▸ **Exercise instructions**
The material below holds a span beginning at the line with "Write the bpy" and ending at the line with "from mathutils import Vector, Matrix". Quote that span exactly, both ends included, and only that span.

▸ **Data lines**

+ + + + +

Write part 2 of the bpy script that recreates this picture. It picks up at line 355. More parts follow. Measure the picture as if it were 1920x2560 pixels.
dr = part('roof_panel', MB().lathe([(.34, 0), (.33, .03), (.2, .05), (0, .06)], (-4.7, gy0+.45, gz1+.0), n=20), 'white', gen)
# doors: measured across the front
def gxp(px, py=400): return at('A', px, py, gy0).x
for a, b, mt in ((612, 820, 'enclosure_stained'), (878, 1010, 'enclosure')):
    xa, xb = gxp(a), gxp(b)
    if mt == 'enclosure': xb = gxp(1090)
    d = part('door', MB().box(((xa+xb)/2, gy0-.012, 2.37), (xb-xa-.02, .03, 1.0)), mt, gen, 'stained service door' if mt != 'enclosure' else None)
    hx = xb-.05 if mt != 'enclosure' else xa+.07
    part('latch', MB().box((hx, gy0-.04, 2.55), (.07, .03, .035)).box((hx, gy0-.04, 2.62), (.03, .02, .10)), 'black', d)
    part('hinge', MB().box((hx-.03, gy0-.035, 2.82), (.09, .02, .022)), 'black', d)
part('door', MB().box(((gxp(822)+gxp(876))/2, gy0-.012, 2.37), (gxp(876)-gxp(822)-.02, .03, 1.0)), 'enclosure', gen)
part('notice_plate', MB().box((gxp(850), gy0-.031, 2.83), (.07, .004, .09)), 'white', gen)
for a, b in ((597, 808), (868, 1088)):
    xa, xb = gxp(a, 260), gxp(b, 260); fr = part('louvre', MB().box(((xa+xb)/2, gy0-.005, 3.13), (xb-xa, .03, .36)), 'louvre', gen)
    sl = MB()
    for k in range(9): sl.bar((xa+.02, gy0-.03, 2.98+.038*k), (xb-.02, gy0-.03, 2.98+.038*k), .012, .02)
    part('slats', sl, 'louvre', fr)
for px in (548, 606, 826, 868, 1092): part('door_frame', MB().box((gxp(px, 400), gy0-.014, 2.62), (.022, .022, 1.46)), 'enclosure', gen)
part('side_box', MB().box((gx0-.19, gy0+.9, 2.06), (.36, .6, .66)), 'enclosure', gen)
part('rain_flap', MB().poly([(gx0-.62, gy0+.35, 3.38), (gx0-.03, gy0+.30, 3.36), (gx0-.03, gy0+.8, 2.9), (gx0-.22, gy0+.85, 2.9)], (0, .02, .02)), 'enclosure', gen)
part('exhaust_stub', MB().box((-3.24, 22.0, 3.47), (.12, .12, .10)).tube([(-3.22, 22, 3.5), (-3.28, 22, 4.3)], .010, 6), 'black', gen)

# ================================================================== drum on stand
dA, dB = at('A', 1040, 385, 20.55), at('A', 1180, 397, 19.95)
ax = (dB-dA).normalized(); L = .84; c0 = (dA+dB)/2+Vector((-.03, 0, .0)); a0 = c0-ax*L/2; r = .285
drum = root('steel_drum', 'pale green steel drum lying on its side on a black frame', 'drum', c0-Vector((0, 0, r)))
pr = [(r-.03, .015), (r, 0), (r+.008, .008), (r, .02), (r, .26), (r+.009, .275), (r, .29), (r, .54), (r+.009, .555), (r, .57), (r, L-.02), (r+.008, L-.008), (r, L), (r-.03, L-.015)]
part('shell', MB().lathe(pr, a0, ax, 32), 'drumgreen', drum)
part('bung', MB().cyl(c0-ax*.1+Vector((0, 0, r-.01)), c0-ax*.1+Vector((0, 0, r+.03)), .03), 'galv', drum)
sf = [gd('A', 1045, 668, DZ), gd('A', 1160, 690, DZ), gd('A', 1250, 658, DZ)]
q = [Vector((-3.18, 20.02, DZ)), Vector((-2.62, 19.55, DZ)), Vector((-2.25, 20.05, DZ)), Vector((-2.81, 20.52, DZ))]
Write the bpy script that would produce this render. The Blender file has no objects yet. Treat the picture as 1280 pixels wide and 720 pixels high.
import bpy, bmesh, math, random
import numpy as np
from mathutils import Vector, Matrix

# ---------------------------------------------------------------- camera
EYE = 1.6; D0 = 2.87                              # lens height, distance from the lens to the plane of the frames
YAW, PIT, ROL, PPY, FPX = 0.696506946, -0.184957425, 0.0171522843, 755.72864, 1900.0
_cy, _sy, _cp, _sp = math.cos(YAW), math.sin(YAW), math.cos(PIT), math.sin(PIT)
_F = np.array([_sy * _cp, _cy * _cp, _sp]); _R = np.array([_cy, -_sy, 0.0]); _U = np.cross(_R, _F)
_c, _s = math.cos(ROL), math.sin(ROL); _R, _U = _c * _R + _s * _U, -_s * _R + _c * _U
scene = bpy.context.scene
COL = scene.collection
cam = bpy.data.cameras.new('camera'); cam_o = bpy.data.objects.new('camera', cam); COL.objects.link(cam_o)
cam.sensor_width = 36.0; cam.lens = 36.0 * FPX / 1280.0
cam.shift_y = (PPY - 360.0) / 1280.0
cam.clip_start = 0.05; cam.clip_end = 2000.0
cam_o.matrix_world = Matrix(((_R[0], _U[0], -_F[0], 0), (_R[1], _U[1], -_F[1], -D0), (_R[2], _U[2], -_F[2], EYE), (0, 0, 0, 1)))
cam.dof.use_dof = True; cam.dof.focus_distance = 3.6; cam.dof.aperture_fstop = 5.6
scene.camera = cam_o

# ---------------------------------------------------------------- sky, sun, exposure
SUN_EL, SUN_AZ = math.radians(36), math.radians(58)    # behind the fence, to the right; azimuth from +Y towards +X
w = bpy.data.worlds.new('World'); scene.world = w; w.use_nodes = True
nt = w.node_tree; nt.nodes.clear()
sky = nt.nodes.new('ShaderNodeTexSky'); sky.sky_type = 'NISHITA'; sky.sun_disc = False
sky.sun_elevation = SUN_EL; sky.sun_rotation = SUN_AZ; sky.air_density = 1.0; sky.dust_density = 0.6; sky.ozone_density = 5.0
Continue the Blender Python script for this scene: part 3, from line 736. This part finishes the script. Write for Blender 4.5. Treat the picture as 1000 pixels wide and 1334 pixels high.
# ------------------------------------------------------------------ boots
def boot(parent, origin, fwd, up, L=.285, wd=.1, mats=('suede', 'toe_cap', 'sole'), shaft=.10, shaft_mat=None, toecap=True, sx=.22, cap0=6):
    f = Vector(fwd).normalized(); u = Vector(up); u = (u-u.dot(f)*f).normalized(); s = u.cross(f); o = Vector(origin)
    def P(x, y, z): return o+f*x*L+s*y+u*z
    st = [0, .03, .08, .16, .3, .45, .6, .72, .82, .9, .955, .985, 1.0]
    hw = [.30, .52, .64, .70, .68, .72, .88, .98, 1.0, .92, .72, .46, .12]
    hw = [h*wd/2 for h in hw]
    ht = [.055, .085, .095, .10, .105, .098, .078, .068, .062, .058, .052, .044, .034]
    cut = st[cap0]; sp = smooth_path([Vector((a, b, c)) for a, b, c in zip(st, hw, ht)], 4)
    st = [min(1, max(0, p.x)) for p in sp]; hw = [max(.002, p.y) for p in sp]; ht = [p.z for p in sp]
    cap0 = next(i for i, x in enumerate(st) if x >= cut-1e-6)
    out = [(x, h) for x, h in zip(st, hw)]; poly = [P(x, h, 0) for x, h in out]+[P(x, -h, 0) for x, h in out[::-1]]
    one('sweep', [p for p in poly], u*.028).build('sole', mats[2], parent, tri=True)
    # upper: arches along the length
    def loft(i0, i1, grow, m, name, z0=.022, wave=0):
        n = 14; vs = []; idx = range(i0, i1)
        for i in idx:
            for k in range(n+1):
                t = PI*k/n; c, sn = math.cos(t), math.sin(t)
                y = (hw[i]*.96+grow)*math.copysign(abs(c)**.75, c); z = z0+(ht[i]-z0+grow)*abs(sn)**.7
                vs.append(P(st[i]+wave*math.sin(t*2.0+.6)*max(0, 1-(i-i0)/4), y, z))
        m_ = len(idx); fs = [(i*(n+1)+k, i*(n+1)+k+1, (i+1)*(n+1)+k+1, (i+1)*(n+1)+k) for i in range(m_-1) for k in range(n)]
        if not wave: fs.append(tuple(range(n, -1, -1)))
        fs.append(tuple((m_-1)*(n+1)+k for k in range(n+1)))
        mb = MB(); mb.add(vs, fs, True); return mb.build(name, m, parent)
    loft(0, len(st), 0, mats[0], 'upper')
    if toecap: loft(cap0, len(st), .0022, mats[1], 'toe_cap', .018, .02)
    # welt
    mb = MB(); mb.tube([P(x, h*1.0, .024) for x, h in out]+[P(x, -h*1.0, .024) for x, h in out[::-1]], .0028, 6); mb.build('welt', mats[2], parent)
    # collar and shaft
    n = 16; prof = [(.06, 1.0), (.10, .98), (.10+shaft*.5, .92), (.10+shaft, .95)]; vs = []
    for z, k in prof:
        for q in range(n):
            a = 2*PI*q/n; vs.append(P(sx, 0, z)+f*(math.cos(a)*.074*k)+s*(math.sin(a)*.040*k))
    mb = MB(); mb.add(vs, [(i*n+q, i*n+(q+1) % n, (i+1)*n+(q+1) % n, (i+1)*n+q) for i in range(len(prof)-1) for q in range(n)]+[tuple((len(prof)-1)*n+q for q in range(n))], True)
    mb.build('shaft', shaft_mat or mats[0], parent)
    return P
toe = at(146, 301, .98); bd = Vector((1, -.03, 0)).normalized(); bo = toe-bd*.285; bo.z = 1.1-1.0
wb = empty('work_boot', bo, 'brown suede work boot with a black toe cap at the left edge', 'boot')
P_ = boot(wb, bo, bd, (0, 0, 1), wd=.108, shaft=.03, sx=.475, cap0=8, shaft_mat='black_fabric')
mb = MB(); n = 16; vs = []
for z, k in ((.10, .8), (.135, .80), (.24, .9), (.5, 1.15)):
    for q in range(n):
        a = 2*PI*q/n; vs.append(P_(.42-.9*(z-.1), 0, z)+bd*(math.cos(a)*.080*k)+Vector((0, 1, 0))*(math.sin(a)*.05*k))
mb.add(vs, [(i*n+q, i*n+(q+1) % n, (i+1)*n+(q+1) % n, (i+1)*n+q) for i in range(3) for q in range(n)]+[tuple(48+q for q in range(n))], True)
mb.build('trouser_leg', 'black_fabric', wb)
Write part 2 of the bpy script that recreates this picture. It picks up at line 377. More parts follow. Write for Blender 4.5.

+ + + + +

▸ **Output**
Write the bpy script that would produce this render. The Blender file has no objects yet. Treat the picture as 1280 pixels wide and 720 pixels high.
import bpy, bmesh, math, random
import numpy as np
from mathutils import Vector, Matrix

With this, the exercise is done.